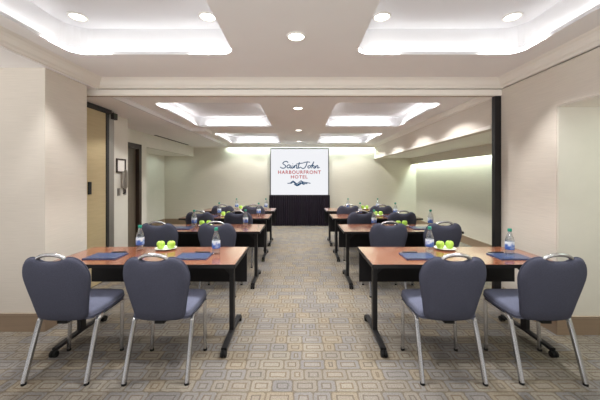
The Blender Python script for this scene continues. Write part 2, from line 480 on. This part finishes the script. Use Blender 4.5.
# long lamps tucked above the valance, the cornice, the niche and the alcove
area((3.52, 6.45, 2.0), .06, 5.6, 44, GREEN, (0, math.radians(-6), 0))
area((.1, 9.235, 2.40), 6.4, .06, 42, GREEN, (math.radians(3), 0, 0))
area((3.0, 1.6, 2.06),   .7, 1.6, 7, (.86, 1, .88), (0, 0, 0))
area((-3.75, 7.9, 2.08), .5, 2.2, 4, GREEN, (0, 0, 0))
# weak unseen fill strips added on the ledges to brighten the trays
def cove(x0, x1, y0, y1, z, w, led):
    e = led*.35
    area(((x0+x1)/2, y1+e, z+.045), x1-x0-.3, .03, w, (1, .99, .97), (math.radians(125), 0, 0))
    area(((x0+x1)/2, y0-e, z+.045), x1-x0-.3, .03, w, (1, .99, .97), (math.radians(-125), 0, 0))
    area((x0-e, (y0+y1)/2, z+.045), .03, y1-y0-.3, w, (1, .99, .97), (0, math.radians(125), 0))
    area((x1+e, (y0+y1)/2, z+.045), .03, y1-y0-.3, w, (1, .99, .97), (0, math.radians(-125), 0))
for t in FT: cove(*t, ZF, .8, .07)
for t in RT: cove(*t, ZC, 1.6, .06)

# ------------------------------------------------------------------ projection screen with its skirt
SX0, SX1, SZ0, SZ1, SY = -.872, .842, .925, 2.30, 9.0
ps = thing('projection_screen', 'white projection screen with hotel logo above a pleated black skirt', 'projection screen', (-.015, SY, 0))
def loc(p): return (p[0]+.015, p[1]-SY, p[2])
bm = bmesh.new(); add_box(bm, SX0+.015, SX1+.015, 0, .012, SZ0, SZ1); link('screen_surface', bm, M['screen'], ps)
bm = bmesh.new()
a, b_ = SX0+.015, SX1+.015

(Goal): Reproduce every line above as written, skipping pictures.

(The answer):
The Blender Python script for this scene continues. Write part 2, from line 480 on. This part finishes the script. Use Blender 4.5.
# long lamps tucked above the valance, the cornice, the niche and the alcove
area((3.52, 6.45, 2.0), .06, 5.6, 44, GREEN, (0, math.radians(-6), 0))
area((.1, 9.235, 2.40), 6.4, .06, 42, GREEN, (math.radians(3), 0, 0))
area((3.0, 1.6, 2.06),   .7, 1.6, 7, (.86, 1, .88), (0, 0, 0))
area((-3.75, 7.9, 2.08), .5, 2.2, 4, GREEN, (0, 0, 0))
# weak unseen fill strips added on the ledges to brighten the trays
def cove(x0, x1, y0, y1, z, w, led):
    e = led*.35
    area(((x0+x1)/2, y1+e, z+.045), x1-x0-.3, .03, w, (1, .99, .97), (math.radians(125), 0, 0))
    area(((x0+x1)/2, y0-e, z+.045), x1-x0-.3, .03, w, (1, .99, .97), (math.radians(-125), 0, 0))
    area((x0-e, (y0+y1)/2, z+.045), .03, y1-y0-.3, w, (1, .99, .97), (0, math.radians(125), 0))
    area((x1+e, (y0+y1)/2, z+.045), .03, y1-y0-.3, w, (1, .99, .97), (0, math.radians(-125), 0))
for t in FT: cove(*t, ZF, .8, .07)
for t in RT: cove(*t, ZC, 1.6, .06)

# ------------------------------------------------------------------ projection screen with its skirt
SX0, SX1, SZ0, SZ1, SY = -.872, .842, .925, 2.30, 9.0
ps = thing('projection_screen', 'white projection screen with hotel logo above a pleated black skirt', 'projection screen', (-.015, SY, 0))
def loc(p): return (p[0]+.015, p[1]-SY, p[2])
bm = bmesh.new(); add_box(bm, SX0+.015, SX1+.015, 0, .012, SZ0, SZ1); link('screen_surface', bm, M['screen'], ps)
bm = bmesh.new()
a, b_ = SX0+.015, SX1+.015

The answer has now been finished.